Dabei sei besonders problematisch, dass der Religionswechsel nicht überall anerkennt werde und teils sogar lebensgefährlich sei. In Deutschland sei die Frage der Religionsfreiheit zunehmend in europäische Entscheidungen eingebunden. So habe etwa der Europäische Gerichtshof im April 2007 erklärt, dass Scientology den Schutz der Religionsfreiheit und Vereinigungsfreiheit genieße.

Das Problem sei, dass es keinen verbindlichen staatlichen Begriff der Religionsfreiheit gebe. Er werde maßgeblich davon geprägt, wie die Religionsgemeinschaften ihn selbst definieren, sagte Däubler-Gmelin.

Die SPD-Politikerin war vor wenigen Tagen zur neuen Vorsitzenden des Rechtsausschusses in der Parlamentarischen Versammlung des Europarats gewählt worden.
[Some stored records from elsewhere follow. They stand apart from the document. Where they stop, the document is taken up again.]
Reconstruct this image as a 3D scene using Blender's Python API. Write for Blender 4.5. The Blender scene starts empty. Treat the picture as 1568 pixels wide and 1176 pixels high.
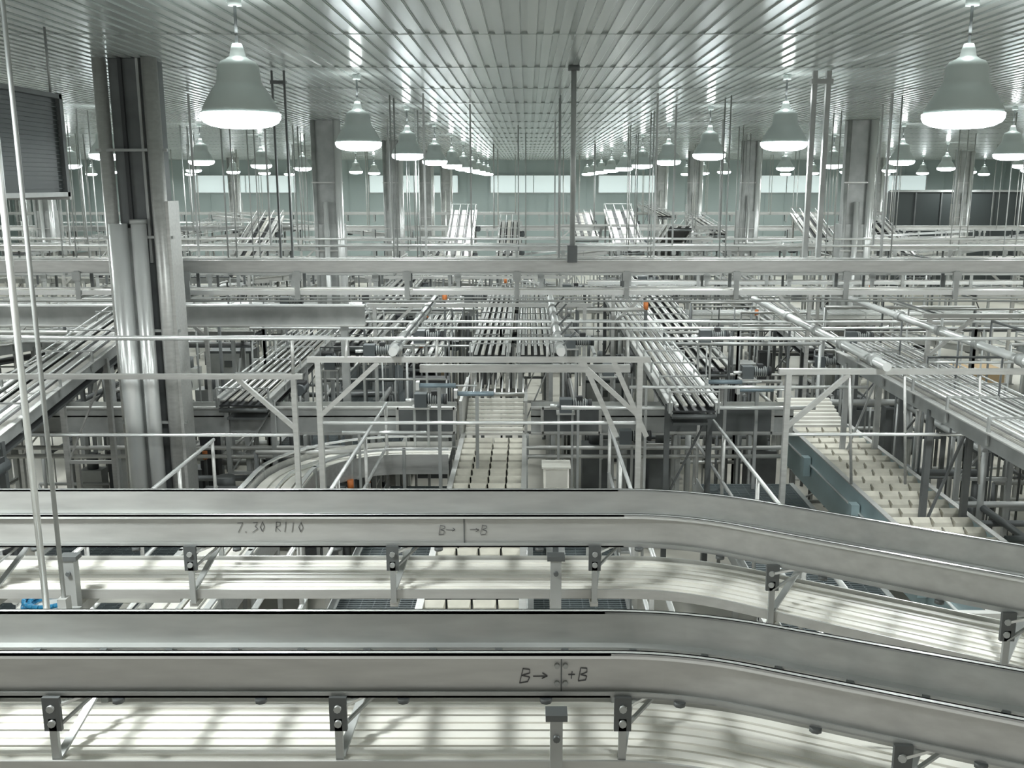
import bpy, math, random
from mathutils import Vector
random.seed(7)
H=4.9      # eye level of the mezzanine above the hall floor; z values below are relative to it
FL=-4.9; CE=1.36
S=bpy.context.scene
S.view_settings.view_transform='Standard'

# ---------------- materials ----------------
def mat(name,col,rough=.5,metal=0.,noise=0.,nscale=6.,bump=0.,emit=None,es=0.,stretch=None):
    m=bpy.data.materials.new(name); m.use_nodes=True
    nt=m.node_tree; b=nt.nodes['Principled BSDF']
    b.inputs['Base Color'].default_value=(*col,1); b.inputs['Roughness'].default_value=rough
    b.inputs['Metallic'].default_value=metal
    if emit:
        b.inputs['Emission Color'].default_value=(*emit,1); b.inputs['Emission Strength'].default_value=es
        m.cycles.emission_sampling='NONE'
    if noise>0:
        tc=nt.nodes.new('ShaderNodeTexCoord'); mp=nt.nodes.new('ShaderNodeMapping')
        if stretch: mp.inputs['Scale'].default_value=stretch
        n=nt.nodes.new('ShaderNodeTexNoise'); n.inputs['Scale'].default_value=nscale; n.inputs['Detail'].default_value=3
        nt.links.new(tc.outputs['Object'],mp.inputs[0]); nt.links.new(mp.outputs[0],n.inputs['Vector'])
        r=nt.nodes.new('ShaderNodeMapRange'); r.inputs['To Min'].default_value=1-noise; r.inputs['To Max'].default_value=1+noise
        r.inputs['From Min'].default_value=.3; r.inputs['From Max'].default_value=.7
        mx=nt.nodes.new('ShaderNodeVectorMath'); mx.operation='SCALE'; mx.inputs[0].default_value=col
        nt.links.new(n.outputs['Fac'],r.inputs['Value']); nt.links.new(r.outputs[0],mx.inputs['Scale'])
        nt.links.new(mx.outputs[0],b.inputs['Base Color'])
        r2=nt.nodes.new('ShaderNodeMapRange'); r2.inputs['To Min'].default_value=max(.05,rough-.07); r2.inputs['To Max'].default_value=rough+.07
        nt.links.new(n.outputs['Fac'],r2.inputs['Value']); nt.links.new(r2.outputs[0],b.inputs['Roughness'])
    return m
M={}
M['steel']=mat('brushed_stainless',(.55,.555,.535),.42,.5,.09,5,stretch=(1,6,6))
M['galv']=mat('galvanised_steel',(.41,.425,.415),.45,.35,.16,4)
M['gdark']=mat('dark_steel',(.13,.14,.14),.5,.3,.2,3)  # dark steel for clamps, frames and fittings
M['bright']=mat('polished_tube',(.85,.87,.86),.26,.5)
M['white']=mat('white_plastic_tray',(.88,.865,.80),.4,0,.04,3)
M['cream']=mat('cream_belt',(.47,.465,.42),.5,0,.08,8)
M['cup']=mat('carrier_cup',(.60,.58,.50),.5,0,.10,8)
M['dark']=mat('dark_rubber',(.035,.038,.04),.55,0)
M['grate']=mat('dark_grating',(.09,.11,.115),.5,.2)
M['mesh']=mat('dark_screen',(.05,.06,.06),.4,.2)
M['teal']=mat('teal_panel',(.38,.49,.51),.4,.2,.08,2)
M['floor']=mat('concrete_floor',(.56,.545,.48),.38,0,.12,.6)
M['ceil']=mat('ceiling_enamel',(.53,.57,.555),.22,.1,0)
M['rib']=mat('ceiling_rib',(.57,.61,.595),.20,.12)
M['gap']=mat('ceiling_joint',(.40,.44,.43),.3,.1)
M['wall']=mat('wall_panel_grey',(.36,.43,.42),.45,0,.06,.3)
M['wallw']=mat('glowing_wall_band',(.78,.88,.88),.5,0,0,emit=(.85,1,1),es=.4)  # bright far-wall band, brightness put in as emission
M['shell']=mat('lamp_shell',(.56,.62,.60),.32,.15)
M['glow']=mat('lamp_glow',(1,1,1),.5,0,emit=(.88,.98,1),es=18)
M['blue']=mat('blue_hose',(.02,.25,.48),.35)
M['tan']=mat('cardboard',(.46,.34,.20),.8,0,.1,5)
M['orange']=mat('orange_plastic',(.70,.22,.06),.5)
M['black']=mat('black_marker',(.09,.09,.095),.6)
M['pipeblue']=mat('pneumatic_blue',(.30,.38,.43),.4,.3)
M['greent']=mat('green_plastic',(.03,.25,.17),.5)
M['motor']=mat('motor_paint',(.11,.125,.13),.45,.1)

class MB:
    def __init__(s): s.v=[];s.f=[];s.m=[];s.mats=[];s.sm=[]
    def mi(s,k):
        if k not in s.mats: s.mats.append(k)
        return s.mats.index(k)
    def hexa(s,p,k):
        b=len(s.v); s.v+= [tuple(q) for q in p]; i=s.mi(k)
        for f in ((0,3,2,1),(4,5,6,7),(0,1,5,4),(1,2,6,5),(2,3,7,6),(3,0,4,7)):
            s.f.append([b+a for a in f]); s.m.append(i); s.sm.append(False)
    def box(s,x0,x1,y0,y1,z0,z1,k='steel'):
        s.hexa([(x0,y0,z0),(x1,y0,z0),(x1,y1,z0),(x0,y1,z0),(x0,y0,z1),(x1,y0,z1),(x1,y1,z1),(x0,y1,z1)],k)
    def frus(s,x,y,z,w,d,h,t,k):
        a,b=w/2,d/2;c,e=a*t,b*t
        s.hexa([(x-a,y-b,z),(x+a,y-b,z),(x+a,y+b,z),(x-a,y+b,z),(x-c,y-e,z+h),(x+c,y-e,z+h),(x+c,y+e,z+h),(x-c,y+e,z+h)],k)
    def beam(s,p,q,w,h,k='steel'):
        p=Vector(p);q=Vector(q);d=(q-p)
        if d.length<1e-5: return
        d.normalize(); up=Vector((0,0,1))
        if abs(d.z)>.95: up=Vector((0,1,0))
        r=d.cross(up).normalized()*w/2; u=r.cross(d).normalized()*h/2
        s.hexa([p-r-u,p+r-u,q+r-u,q-r-u,p-r+u,p+r+u,q+r+u,q-r+u],k)
    def tube(s,p,q,r,k='steel',n=8,r2=None):
        p=Vector(p);q=Vector(q);d=(q-p)
        if d.length<1e-5: return
        if r2 is None: r2=r
        d.normalize(); up=Vector((0,0,1))
        if abs(d.z)>.95: up=Vector((0,1,0))
        a=d.cross(up).normalized(); c=a.cross(d).normalized(); b=len(s.v); i=s.mi(k)
        for j in range(n):
            t=2*math.pi*j/n; o=a*math.cos(t)+c*math.sin(t)
            s.v.append(tuple(p+o*r)); s.v.append(tuple(q+o*r2))
        for j in range(n):
            j2=(j+1)%n; s.f.append([b+2*j,b+2*j2,b+2*j2+1,b+2*j+1]); s.m.append(i); s.sm.append(True)
        s.f.append([b+2*j for j in range(n)][::-1]); s.m.append(i); s.sm.append(False)
        s.f.append([b+2*j+1 for j in range(n)]); s.m.append(i); s.sm.append(False)
    def sweep(s,path,o0,o1,z0,z1,k):
        n=len(path); b=len(s.v); i=s.mi(k)
        for j,p in enumerate(path):
            d1=Vector(path[j][:2])-Vector(path[j-1][:2]) if j>0 else Vector(path[1][:2])-Vector(path[0][:2])
            d2=Vector(path[j+1][:2])-Vector(path[j][:2]) if j<n-1 else d1
            d=(d1.normalized()+d2.normalized()).normalized(); nx,ny=-d.y,d.x
            c=1/max(.5,math.cos(d1.angle(d2)/2)) if d1.length and d2.length else 1
            z=p[2] if len(p)>2 else 0
            for o,zz in ((o0,z0),(o1,z0),(o1,z1),(o0,z1)):
                s.v.append((p[0]+nx*o*c,p[1]+ny*o*c,z+zz))
        for j in range(n-1):
            for a in range(4):
                a2=(a+1)%4
                s.f.append([b+4*j+a,b+4*j+a2,b+4*j+4+a2,b+4*j+4+a]); s.m.append(i); s.sm.append(False)
        s.f.append([b+3,b+2,b+1,b]); s.f.append([b+4*n-4+a for a in range(4)]); s.m+=[i,i]; s.sm+=[False]*2
    def lathe(s,x,y,prof,k,n=28):
        b=len(s.v); i=s.mi(k)
        for r,z in prof:
            for j in range(n):
                t=2*math.pi*j/n; s.v.append((x+r*math.cos(t),y+r*math.sin(t),z))
        for a in range(len(prof)-1):
            for j in range(n):
                j2=(j+1)%n; s.f.append([b+a*n+j,b+a*n+j2,b+a*n+n+j2,b+a*n+n+j]); s.m.append(i); s.sm.append(True)
    def finish(s,name,origin=None):
        me=bpy.data.meshes.new(name)
        xs=[v[0] for v in s.v]; ys=[v[1] for v in s.v]; zs=[v[2] for v in s.v]
        o=origin or ((min(xs)+max(xs))/2,(min(ys)+max(ys))/2,min(zs))
        me.from_pydata([(v[0]-o[0],v[1]-o[1],v[2]-o[2]) for v in s.v],[],s.f)
        for k in s.mats: me.materials.append(M[k])
        me.polygons.foreach_set('material_index',s.m); me.polygons.foreach_set('use_smooth',s.sm); me.update()
        ob=bpy.data.objects.new(name,me); ob.location=(o[0],o[1],o[2]+H); S.collection.objects.link(ob)
        return ob

# ---------------- room ----------------
b=MB(); b.box(-33,33,-4,61,FL-.2,FL,'floor'); b.finish('floor')
b=MB(); b.box(-33,33,-4,61,CE+.02,CE+.2,'ceil')
x=-33
while x<33:
    b.box(x,x+.085,-4,61,CE+.004,CE+.03,'rib'); b.box(x+.085,x+.095,-4,61,CE+.014,CE+.03,'gap'); x+=.15
y=1.6
while y<60:
    b.box(-33,33,y,y+.010,CE-.0,CE+.02,'gap'); y+=2.65
b.finish('ceiling')
b=MB(); b.box(-33,33,60,60.3,FL,CE+.02,'wall')
for i in range(-27,28): b.box(i*1.2-.02,i*1.2+.02,59.95,60,FL,CE,'wall')
b.finish('wall_far')
for n,(x0,x1) in enumerate(((-9.5,-4.2),(-2.2,2.9),(4.3,8.2),(13.6,17.6),(19,24),(-20,-14))):
    b=MB(); b.box(x0,x1,59.85,59.95,-.55,.45,'wallw')
    for z in (-.6,.45): b.box(x0-.05,x1+.05,59.82,59.95,z,z+.05,'galv')
    for x in (x0-.05,x1,(x0+x1)/2): b.box(x,x+.05,59.82,59.95,-.55,.45,'galv')
    b.finish('glow_band_%d'%(n+1))  # framed wall band with added glow
b=MB(); b.box(-33.3,-33,-4,60.3,FL,CE+.02,'wall'); b.finish('wall_left')
b=MB(); b.box(33,33.3,-4,60.3,FL,CE+.02,'wall'); b.finish('wall_right')
b=MB(); b.box(16.8,32.9,46,46.15,FL,-.35,'mesh')
for i in range(14): b.box(16.8+i*1.2,16.86+i*1.2,45.93,46.0,FL,-.35,'gdark')
b.box(16.8,32.9,45.9,46.,-.4,-.3,'galv'); b.finish('dark_glazed_partition')

# ---------------- columns ----------------
def column(x,y,big=False):
    c=MB()
    if big:
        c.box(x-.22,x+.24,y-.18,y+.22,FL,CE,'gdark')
        c.box(x-.10,x-.06,y-.22,y-.18,FL,CE,'dark'); c.box(x+.1,x+.13,y-.22,y-.18,-.9,CE,'galv')
        c.tube((x-.31,y-.2,FL),(x-.31,y-.2,CE),.075,'steel',20)
        c.tube((x+.27,y-.26,FL),(x+.27,y-.26,CE),.085,'steel',20)
        c.tube((x-.20,y-.32,FL),(x-.20,y-.32,-.45),.105,'bright',24)
        c.tube((x+.035,y-.32,FL),(x+.035,y-.32,-.45),.085,'bright',24)
        c.tube((x+.035,y-.32,-.45),(x+.035,y-.32,-.4),.095,'galv',24)
        c.box(x+.30,x+.38,y-.30,y+.05,FL,-.2,'steel'); c.box(x-.12,x+.0,y-.26,y-.2,FL,-.5,'galv')
        for z in (-.62,-1.7,-2.8,-3.8,.35): c.box(x-.4,x+.4,y-.27,y-.23,z,z+.03,'galv')
    else:
        c.box(x-.24,x+.24,y-.2,y+.2,FL,CE,'galv')
        c.box(x-.30,x+.30,y-.26,y+.26,FL,-.9,'galv')
        c.tube((x+.27,y-.28,FL),(x+.27,y-.28,CE),.085,'bright',12)
        c.tube((x-.27,y-.25,FL),(x-.27,y-.25,CE),.05,'galv',12)
        c.tube((x-.03,y-.33,FL),(x-.03,y-.33,-.4),.06,'bright',12)
        for z in (-3,-1.5,0): c.box(x-.33,x+.36,y-.31,y-.27,z,z+.03,'steel')
    c.box(x-.36,x+.36,y-.36,y+.36,FL,FL+.12,'galv')
    c.finish('clad_column')
for xi in (-27.9,-16.1,-4.45,7.35,19.2,30.6):
    for k in range(1,6):
        yy=.7+10.8*k
        if xi==-4.45 or abs(xi)<8 or k>1: column(xi,yy,big=(xi==-4.45 and k==1))

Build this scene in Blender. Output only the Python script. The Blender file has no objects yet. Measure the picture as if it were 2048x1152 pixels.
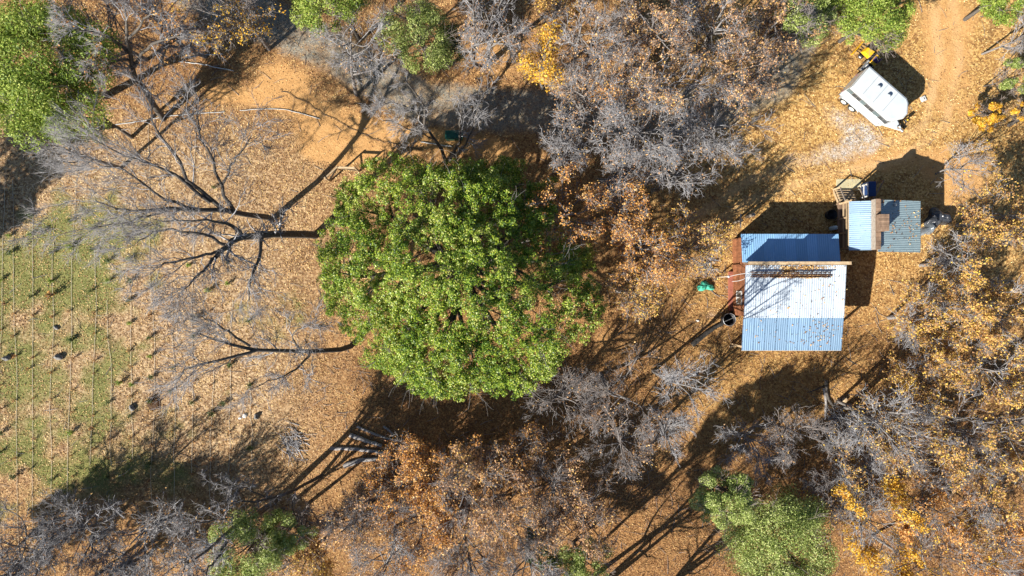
import bpy, math, random
import numpy as np
from mathutils import Vector, Matrix

sc = bpy.context.scene
# ------------------------------------------------------------------ camera, sky, sun, exposure
H = 52.5            # flying height of the camera
PXM = 26.0          # photograph pixels per metre on the ground
cam = bpy.data.cameras.new('camera'); cam.lens = 24.0; cam.sensor_width = 36.0
cam.clip_start = 0.5; cam.clip_end = 3000
camo = bpy.data.objects.new('camera', cam); sc.collection.objects.link(camo)
camo.location = (0, 0, H); camo.rotation_euler = (0, 0, 0); sc.camera = camo
SUN_EL, SUN_DIR = math.radians(33), math.radians(41)   # shadows run 41 degrees above image right
world = bpy.data.worlds.new('World'); sc.world = world; world.use_nodes = True
wn = world.node_tree; bg = wn.nodes['Background']
sky = wn.nodes.new('ShaderNodeTexSky'); sky.sky_type = 'NISHITA'; sky.sun_disc = False
sky.sun_elevation = SUN_EL
sky.sun_rotation = math.radians(90) - (SUN_DIR + math.pi)
sky.air_density = 1.0; sky.dust_density = 0.3; sky.ozone_density = 3.0
wn.links.new(sky.outputs[0], bg.inputs[0]); bg.inputs[1].default_value = 0.05
sun = bpy.data.lights.new('sun', 'SUN'); sun.energy = 5.0; sun.angle = math.radians(0.5); sun.color = (1.0, 0.94, 0.84)
suno = bpy.data.objects.new('sun', sun); sc.collection.objects.link(suno)
ld = Vector((math.cos(SUN_DIR)*math.cos(SUN_EL), math.sin(SUN_DIR)*math.cos(SUN_EL), -math.sin(SUN_EL)))
suno.rotation_euler = ld.to_track_quat('-Z', 'Y').to_euler(); suno.location = (-40, -40, 60)
sc.view_settings.view_transform = 'Standard'; sc.view_settings.look = 'None'
sc.view_settings.gamma = 1; sc.view_settings.use_curve_mapping = False
sc.view_settings.exposure = 1.25
sc.render.engine = 'CYCLES'
sc.cycles.max_bounces = 6; sc.cycles.diffuse_bounces = 3; sc.cycles.transmission_bounces = 4; sc.cycles.transparent_max_bounces = 6

RNG = np.random.default_rng(11)
C = sc.collection

# ------------------------------------------------------------------ helpers
def W(px, py, h=0.0):
    k = (1 - h/H)/PXM
    return ((px-1024)*k, (576-py)*k)
def W3(px, py, h=0.0):
    x, y = W(px, py, h); return np.array([x, y, h])

def vnoise(x, y, scale, seed=0):
    r = np.random.default_rng(seed); g = r.random((256, 256))
    u = np.asarray(x)*scale + 1000.3; v = np.asarray(y)*scale + 1000.7
    i = np.floor(u).astype(int); j = np.floor(v).astype(int)
    fu = u-i; fv = v-j; fu = fu*fu*(3-2*fu); fv = fv*fv*(3-2*fv)
    i0, j0, i1, j1 = i % 256, j % 256, (i+1) % 256, (j+1) % 256
    return (g[i0, j0]*(1-fu)+g[i1, j0]*fu)*(1-fv) + (g[i0, j1]*(1-fu)+g[i1, j1]*fu)*fv
def fnoise(x, y, scale, seed=0):
    return (vnoise(x, y, scale, seed)*.5 + vnoise(x, y, scale*2.1, seed+1)*.28 + vnoise(x, y, scale*4.3, seed+2)*.22)
def gz(x, y):
    return (vnoise(x, y, .12, 5)-.5)*.22 + (vnoise(x, y, .6, 6)-.5)*.05

def props(o, label=None, cat=None, group=None, kind=None):
    if label: o['label'] = label
    if cat: o['category'] = cat
    if group: o['group'] = group
    if kind: o['kind'] = kind
    return o
def empty(name, loc, rz=0.0, label=None, cat=None, group=None):
    o = bpy.data.objects.new(name, None); C.objects.link(o); o.empty_display_size = .3
    o.location = loc; o.rotation_euler = (0, 0, rz)
    return props(o, label, cat, group)
def link(name, me, parent=None, mat=None):
    if mat is not None and len(me.materials) == 0: me.materials.append(mat)
    o = bpy.data.objects.new(name, me); C.objects.link(o)
    if parent is not None: o.parent = parent
    return o
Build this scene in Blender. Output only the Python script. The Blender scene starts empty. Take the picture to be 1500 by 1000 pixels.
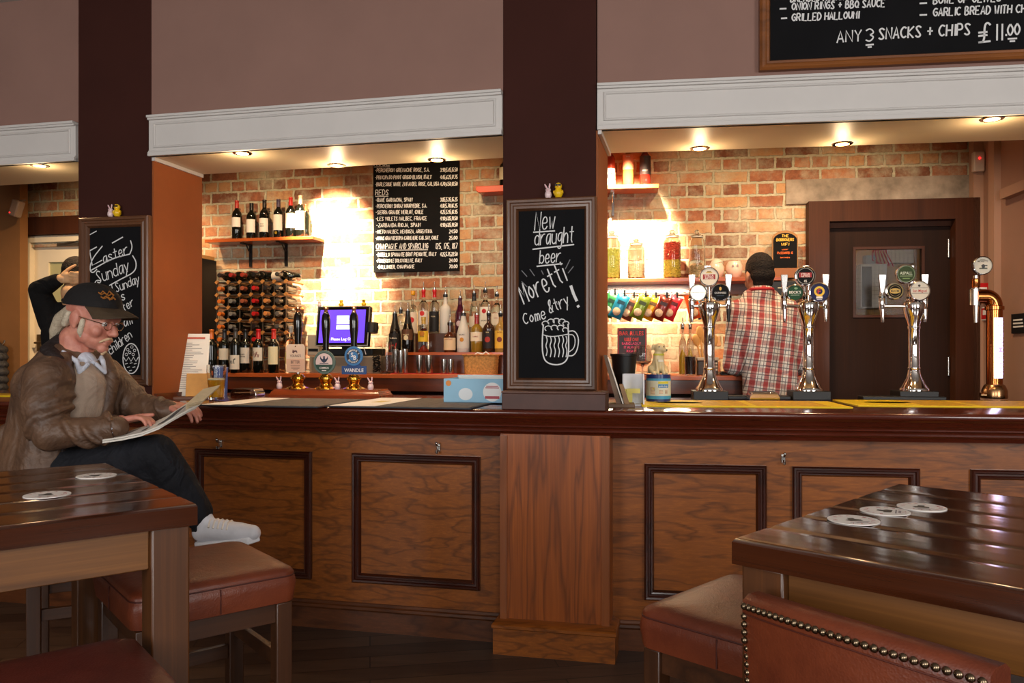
import bpy, math, random
from math import sin, cos, pi, radians
from mathutils import Vector, Matrix
random.seed(7)
SC = bpy.context.scene
COL = SC.collection

# ---------------------------------------------------------------- camera
FPX, CAMH, HOR = 1180.0, 1.356, 515.0           # focal length in pixels of a 1500 px wide frame, eye height, horizon row
cam = bpy.data.cameras.new('camera'); cam.sensor_width = 36; cam.lens = 36 * FPX / 1500
cam.shift_y = (HOR - 500) / 1500; cam.clip_start = .05
camo = bpy.data.objects.new('camera', cam); COL.objects.link(camo)
camo.location = (0, 0, CAMH); camo.rotation_euler = (pi / 2, 0, 0)
SC.camera = camo
SC.view_settings.view_transform = 'Standard'; SC.view_settings.look = 'None'
SC.view_settings.gamma = 1; SC.view_settings.use_curve_mapping = False
SC.view_settings.exposure = 0.0
SC.cycles.use_denoising = True
SC.cycles.max_bounces = 8; SC.cycles.transmission_bounces = 8; SC.cycles.caustics_reflective = False
SC.cycles.sample_clamp_indirect = 4
# ---------------------------------------------------------------- world
w = bpy.data.worlds.new('world'); SC.world = w; w.use_nodes = True
w.node_tree.nodes['Background'].inputs[0].default_value = (.62, .72, .9, 1)
w.node_tree.nodes['Background'].inputs[1].default_value = .6

def light(kind, loc, energy, col, target=None, size=.1, size_y=None, spot=60, blend=.6, parent=None, name='lamp_light'):
    d = bpy.data.lights.new(name, kind); d.energy = energy; d.color = col
    if kind == 'AREA':
        d.size = size
        if size_y: d.shape = 'RECTANGLE'; d.size_y = size_y
    else: d.shadow_soft_size = size
    if kind == 'SPOT': d.spot_size = radians(spot); d.spot_blend = blend
    o = bpy.data.objects.new(name, d); COL.objects.link(o); o.location = loc
    if target is not None:
        o.rotation_euler = (Vector(target) - Vector(loc)).to_track_quat('-Z', 'Y').to_euler()
    return o
WARM = (1, .70, .40); DAY = (1, .97, .93)
# daylight through the three street windows behind the camera
WINX = (-3.2, 0.3, 3.6)
for wx, en in zip(WINX, (130, 85, 120)):
    light('AREA', (wx, -2.42, 1.95), en, DAY, (wx * .6, 4, 1.1), 1.7, 2.0, name='window_daylight')

# ---------------------------------------------------------------- frames: the bar runs left (L) and right (R) of the middle pillar
class Fr:
    def __init__(s, a, B=(0.195, 3.72)):
        s.a = radians(a); s.B = B
        s.e = (cos(s.a), -sin(s.a)); s.n = (sin(s.a), cos(s.a))
    def w(s, x, t, z=0):
        return Vector((s.B[0] + x * s.e[0] + t * s.n[0], s.B[1] + x * s.e[1] + t * s.n[1], z))
    def sx(q, px, t):
        c = (px - 750) / FPX; ox = q.B[0] + t * q.n[0]; oy = q.B[1] + t * q.n[1]
        return (c * oy - ox) / (q.e[0] - c * q.e[1])
    def Y(q, px, t): return q.w(q.sx(px, t), t).y
    def z(q, px, py, t): return CAMH - (py - HOR) / FPX * q.Y(px, t)
    def mat(q, x, t, z): return Matrix.Translation(q.w(x, t, z)) @ Matrix.Rotation(-q.a, 4, 'Z')
L, R, W0 = Fr(12.8), Fr(7.5), Fr(0, (0, 0))
def P(px, py, Y): return Vector(((px - 750) / FPX * Y, Y, CAMH - (py - HOR) / FPX * Y))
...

Marx betonte, die religiös-weltanschauliche Neutralität des Staates dürfe nicht mit "ethischer Indifferenz" gleichgesetzt werden. Der 54-jährige Theologieprofessor unterstrich außerdem, zur Religionsfreiheit gehöre unbedingt die Ausübung im öffentlichen Raum: "Hinter dem verbreiteten Slogan, dass in der modernen Gesellschaft Religion nur noch 'Privatsache' sei, verbirgt sich zuletzt eine freiheitsfeindliche Haltung", sagte der Vorsitzende der Deutschen Kommission Justitia et Pax. Dass die Kirche auch in der Öffentlichkeit sichtbar sein müsse, habe auch rechtliche Konsequenzen, sagte Marx mit Blick auf die Frage, ob Kruzifixe in Schulen aufgehängt werden dürfen.
Marx ergänzte, in der heutigen Zeit stelle sich zunehmend auch die Frage nach den Grenzen der Religionsfreiheit. Es sei selbstverständlich, dass unter dem Titel der Religionsfreiheit nicht alles erlaubt sei. Umgekehrt dürfe aber "die prinzipielle Begrenztheit" eines jeden Menschenrechts nicht zu beliebigen Einschränkungen führen. Diese Gefahr sei vor allem in Zeiten allgemeiner Terrorismusangst "sehr real".